Una vivace ironia pervade poi intimamente il modo in cui ogni personaggio e ogni evento è rappresentato, in maniera da trasformare una storia che raccontata in qualunque altro modo risulterebbe drammatica, in un colorato affresco surreale. Ingannare e depistare lo spettatore, facendogli condividere da una parte il punto di vista dei personaggi, ma fornendogli dall’altra una visuale privilegiata da cui poter vedere la verità, è infine un altro punto di forza. È un modo per strizzare l’occhio al pubblico, ulteriore elemento che lo accomuna al lungometraggio di Jean-Pierre Jeunet.
I film di Wes Anderson sono dotati indubbiamente di una personale e riconoscibile cifra stilistica. Due effetti di solito considerati invadenti, fin troppo scoperti e persino rudimentali, sono adoperati puntualmente e strategicamente in ogni suo lavoro: lo zoom e il rallenti. E mai come in quest’opera trovano la giusta collocazione. È di un’assoluta perfezione la piccola traversata di Margot al rallentatore in contrasto con l’immobilità di Richie, che l’attende seduto dall’altra parte, inondato di luce, e che, nonostante lo sguardo perennemente coperto dagli occhiali da sole e il volto impassibile, trasmette tutta la sua gioia nel rivederla.
Lo straordinario cast di attori, alcuni dei quali tornano ripetutamente nella filmografia del regista, dà vita a figure memorabili: piene di vizi, debolezze e fissazioni, eppure troppo stravaganti per suscitare un severo giudizio, sono più una stratificazione di archetipi. Non sono dei personaggi complessi, dai toni chiaroscurali, tuttavia nella loro chiarezza brillano di più sfaccettature. Quelle di una vita segnata da strepitosi successi e terribili fallimenti, segreti, manie, incomprensioni e rancori covati e scaturiti dal conflittuale ambito familiare. Il loro microcosmo è la famiglia Tenenbaum, alla quale essi sono profondamente ancorati sebbene fonte di ogni male.

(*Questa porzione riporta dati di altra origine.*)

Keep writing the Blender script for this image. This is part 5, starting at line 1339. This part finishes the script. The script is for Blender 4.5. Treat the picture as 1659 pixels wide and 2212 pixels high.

Nelle pellicole di Wes Anderson i personaggi si stagliano nettamente su uno scenario che si rivela il loro habitat ideale. In Rushmore (1998) si trattava della prestigiosa scuola del titolo, in Le avventure acquatiche di Steve Zissou (2004) della nave Belafonte dal singolare equipaggio, in Il treno per il Darjeeling (2007) dell’India primitiva e mistica e nella saga dei Tenenbaum, ovviamente, della casa di famiglia, sotto il cui tetto ognuno trova protezione o qualcosa che aveva dimenticato o nascosto di sé. Perché quello che conta di più non è riconciliarsi col nucleo familiare quanto con sé stessi.